The SPICE (Smart, Precise-Impact and Cost-Effective Guidance Kits) converts a standard MK-83 or MK-84 bomb into a stand-off autonomous weapon system with high accuracy in all operational scenarios.

Spice uses state-of-the-art navigation, guidance and homing techniques to achieve accurate and effective destruction of high-value enemy targets. Spice’s Automatic Target Acquisition capability employs unique scene-matching technology that is robust to scenery changes, counter-measures, navigation errors and target location errors. The technology compares a real-time image received from the dual CCD/IIR seeker to a reference image stored in the weapon’s computer.

In the homing phase, after successful completion of the scene-matching process, Spice acquires the target automatically. The weapon homes in accurately and autonomously to the exact target location in the pre-defined impact angle and azimuth.

Spice-2000 consists of an add-on kit for warheads such as the MK-84, BLU-109, RAP-2000 and others. Spice-1000 consists of an add-on kit for warheads such as the MK-83, BLU-110, RAP-1000 and others. The weapon has unique deployable wings that substantially increase its range and facilitate the integration to light fighter aircraft.

Spice has day, night and adverse weather capabilities, based on its dual CCD/IIR seeker. The Automatic Target Acquisition capability is implemented by a unique scene-matching technology that is robust to scenery changes, countermeasures, navigation errors and Target Location Errors. Spice navigates autonomously by means of INS/GPS and its seeker provides positive target identification.

Spice is combat-proven in the Israeli Air Force and is in service with leading air forces throughout the world.
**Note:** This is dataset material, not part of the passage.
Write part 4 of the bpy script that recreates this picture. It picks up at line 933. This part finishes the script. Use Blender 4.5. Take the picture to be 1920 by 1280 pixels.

The system is also being considered by other international customers.

Spice is easily carried and operated from single and dual-seater fighter aircraft such as the F-15, F-16, F-18, Tornado, Mirage, Rafale Gripen and Eurofighter. Use of a common aircraft interface and sophisticated weapon software simplify the effort needed for aircraft integration.

With the missions of Tactical Unmanned Aerial Systems (TUAS) evolving from pure reconnaissance into armed recce, targeting and selectively engaging targets at very short response cycles, Air Forces and Armies around the world are looking for low cost, high precision and compact aerial weapons that could be delivered from TUAS in the most effective way without compromising mission performance. This requirement demanded the introduction of a new class of lightweight guided weapons. Several companies have already demonstrated such weapons. LGBs and PGMs can greatly improve the aerial striking accuracy on the ground targets. The IAF still has a long way to go before it acquires desired level of ‘PGM’ capability.